Outro fato marcante ocorrido no plantão foi o típico caso que lemos nos livros de Direito Penal. Um indivíduo foi apresentado, após haver furtado 10 barras de cereal em um supermercado da região. Na Delegacia o conduzido alegou que estava desempregado e havia furtado para revender no ponto de ônibus.
O valor total dos bens subtraídos era evidentemente insignificante, principalmente se considerarmos quem era o lesado. Também estavam presentes os requisitos para aplicação do princípio da insignificância, quais sejam: (i) mínima ofensividade da conduta; (ii) nenhuma periculosidade social da ação, (iii) reduzido grau de reprovabilidade do comportamento e (iv) inexpressividade da lesão jurídica provocada.
Nesse mesmo sentido, a Polícia Civil do Estado do Rio de Janeiro publicou o Enunciado nº 10 do I Congresso Jurídico dos Delegados de Polícia do Estado do Rio de Janeiro que dispõe que “o Delegado de Polícia pode, mediante decisão fundamentada, deixar de lavrar o auto de prisão em flagrante, justificando o afastamento da tipicidade material com base no princípio da insignificância, sem prejuízo de eventual controle externo”.
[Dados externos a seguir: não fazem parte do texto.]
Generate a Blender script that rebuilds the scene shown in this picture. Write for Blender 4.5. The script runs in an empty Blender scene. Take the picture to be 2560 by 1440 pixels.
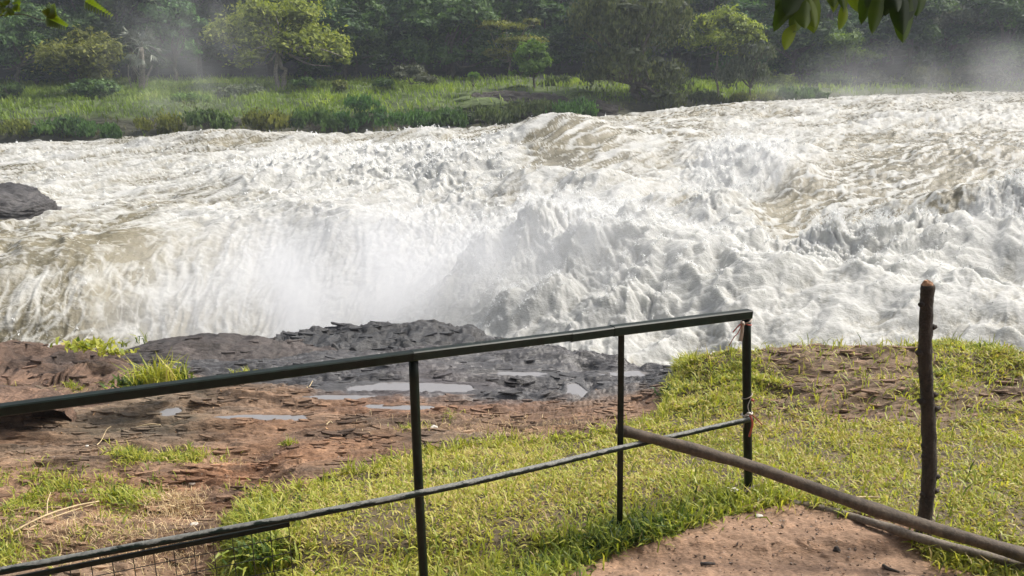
import bpy, math, random
import numpy as np
from mathutils import Vector
R = math.radians
S = bpy.context.scene
C = S.collection
rng = np.random.default_rng(7)
random.seed(7)

# ------------------------------------------------------------------ camera, sky, sun, exposure
FPX, TH, EYE = 1900.0, R(14.54), 1.95
cam_d = bpy.data.cameras.new("camera"); cam = bpy.data.objects.new("camera", cam_d); C.objects.link(cam)
cam_d.sensor_width = 36; cam_d.lens = 36 * FPX / 2560; cam_d.clip_end = 2000; cam_d.clip_start = 0.05
cam.location = (0, 0, EYE); cam.rotation_euler = (R(90) - TH, 0, 0); S.camera = cam
W = bpy.data.worlds.new("World"); S.world = W; W.use_nodes = True
wn, wl = W.node_tree.nodes, W.node_tree.links
sky = wn.new("ShaderNodeTexSky"); sky.sky_type = 'NISHITA'; sky.sun_disc = False
SUN_EL, SUN_AZ = R(50), R(72)             # azimuth from +Y towards +X
sky.sun_elevation = SUN_EL; sky.sun_rotation = SUN_AZ
sky.air_density = 1.0; sky.dust_density = 6.0; sky.ozone_density = 1.0
hs = wn.new("ShaderNodeHueSaturation"); hs.inputs['Saturation'].default_value = 0.45
wl.new(sky.outputs[0], hs.inputs['Color']); wl.new(hs.outputs[0], wn['Background'].inputs[0])
wn['Background'].inputs[1].default_value = 0.085
sun_d = bpy.data.lights.new("sun", 'SUN'); sun_d.energy = 1.5; sun_d.angle = R(10); sun_d.color = (1, .95, .86)
sun = bpy.data.objects.new("sun", sun_d); C.objects.link(sun)
to_sun = Vector((math.sin(SUN_AZ) * math.cos(SUN_EL), math.cos(SUN_AZ) * math.cos(SUN_EL), math.sin(SUN_EL)))
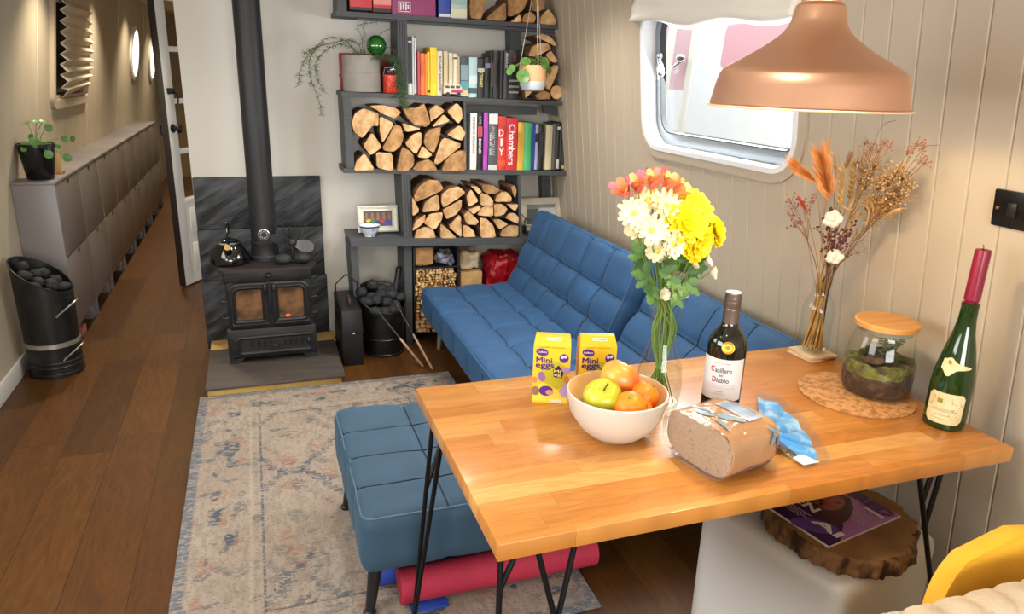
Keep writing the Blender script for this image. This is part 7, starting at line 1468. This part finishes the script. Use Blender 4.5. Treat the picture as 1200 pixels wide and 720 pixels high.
# ------------------------------------------------------------------ lights
def light(name, typ, loc, energy, color, **kw):
    d = bpy.data.lights.new(name, typ); d.energy = energy; d.color = color
    for k, v in kw.items(): 
        if k not in ('rot', 'aim'): setattr(d, k, v)
    o = bpy.data.objects.new(name, d); COL.objects.link(o); o.location = loc
    if 'aim' in kw: o.rotation_euler = (Vector(kw['aim'])-Vector(loc)).to_track_quat('-Z', 'Y').to_euler()
    return o
light('pendant_bulb_light', 'POINT', lc+Vector((0, 0, .055)), 15, (1, .76, .44), shadow_soft_size=.03)
light('added_rear_daylight', 'AREA', (.25, Y0+.05, 1.40), 98, (1, .98, .95), shape='RECTANGLE', size=1.95, size_y=1.05, aim=(.6, 2.2, .5))  # added light behind the camera, fills the room evenly from the rear opening
light('daylight_left_window', 'AREA', (-1.14, 1.05, 1.5), 24, (1, .98, .96), shape='RECTANGLE', size=1.3, size_y=.66, aim=(1.2, 1.6, .6))
light('added_far_left_daylight', 'AREA', (-1.15, 2.70, 1.55), 9, (.97, .98, 1), shape='RECTANGLE', size=1.05, size_y=.55, aim=(1.0, 3.2, .5))  # added daylight from an unseen window, lifts sofa back and low back wall
light('daylight_right_window', 'AREA', onwall(wy, wz, -.10), 30, (.95, .98, 1), shape='RECTANGLE', size=.95, size_y=.5, aim=(.2, 2.4, .6))
DL = emit('downlight disc', '#ffe2b0', 9); k = 0
for x, y, e in ((.35, 2.9, 9), (.35, .9, 5), (1.15, 3.3, 14), (-.55, 3.4, 6), (-.80, 5.05, 34), (-.80, 6.7, 34), (-.80, 8.4, 30), (-.72, 10.2, 26), (-.55, 1.6, 4)):
    t = thing('downlight', 'round recessed ceiling light with a chrome ring', 'lamp', (x, y, ZC-.02), 'ceiling downlights'); B().lathe([(.032, -.004), (.045, -.004), (.045, 0), (.032, 0)], (x, y, ZC-.001), 28).build('trim_ring', pm('chrome', '#c9ccd0', .2, 1), t); B().lathe([(.001, -.002), (.032, -.002)], (x, y, ZC-.001), 20).build('diffuser', DL, t)
    light('downlight_beam', 'SPOT', (x, y, ZC-.02), e*(3.2 if y > 5 else 4.6), (1, .86, .66) if y > 5 else (1, .93, .83), spot_size=math.radians(125 if y < 5 else 110), spot_blend=.8, shadow_soft_size=.05)
w = bpy.data.worlds.new('sky'); sc.world = w; w.use_nodes = True; bg = w.node_tree.nodes['Background']; bg.inputs[0].default_value = (.86, .93, 1, 1); bg.inputs[1].default_value = 3.2
sc.view_settings.view_transform = 'Standard'; sc.view_settings.look = 'None'; sc.view_settings.gamma = 1; sc.view_settings.use_curve_mapping = False; sc.view_settings.exposure = 0
cy = sc.cycles; cy.use_denoising = True; cy.max_bounces = 8; cy.diffuse_bounces = 4; cy.glossy_bounces = 4; cy.transmission_bounces = 8; cy.transparent_max_bounces = 16; cy.caustics_reflective = False; cy.caustics_refractive = False; cy.sample_clamp_indirect = 6
try: cy.denoiser = 'OPENIMAGEDENOISE'
except Exception: pass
Assim sendo, deixei de lavrar o auto de prisão em flagrante, reduzindo a termo os depoimentos dos envolvidos e elaborando Relatório de Inquérito no qual concluí pela atipicidade da conduta. Após o procedimento foi remetido à Justiça, em atendimento ao art. 28 do Código de Processo Penal.
Trabalhar em regime de plantão pode até parecer ser algo relativamente tranquilo (ainda mais quando se pensa que após 24 horas de trabalho serão 3 dias de descanso em casa), mas na realidade é justamente o contrário, principalmente quando se está lotado em uma Delegacia muito movimentada. Após o término do plantão é comum que estejamos em um estado de completa exaustão física e mental, até porque a regra é não ter tempo sequer para tirar um rápido cochilo para recuperar as energias. Já tive plantões nos quais, em razão do desdobramento de investigações, acabei ficando mais de 35 horas trabalhando ininterruptamente. Nessas ocasiões, embora no final estivesse mais para um zumbi, com o terno todo amassado e feição de moribundo, uma coisa é certa: vale cada minuto. Retorna-se para casa com a certeza de que foi feita a diferença e que todas as horas acordado sob intenso estresse valeram a pena.
Por fim, ao longo daquela semana, além da rotina da Delegacia ainda tive a oportunidade de ter sido convidado pelo SBT para comentar no programa jornalístico da tarde “SBT Rio” durante 2 dias. Trata-se de uma atividade que me deixa muito lisonjeado. É sempre gratificante poder apresentar à sociedade um pouco da perspectiva do trabalho que envolve a Polícia Judiciária e todo o sistema criminal.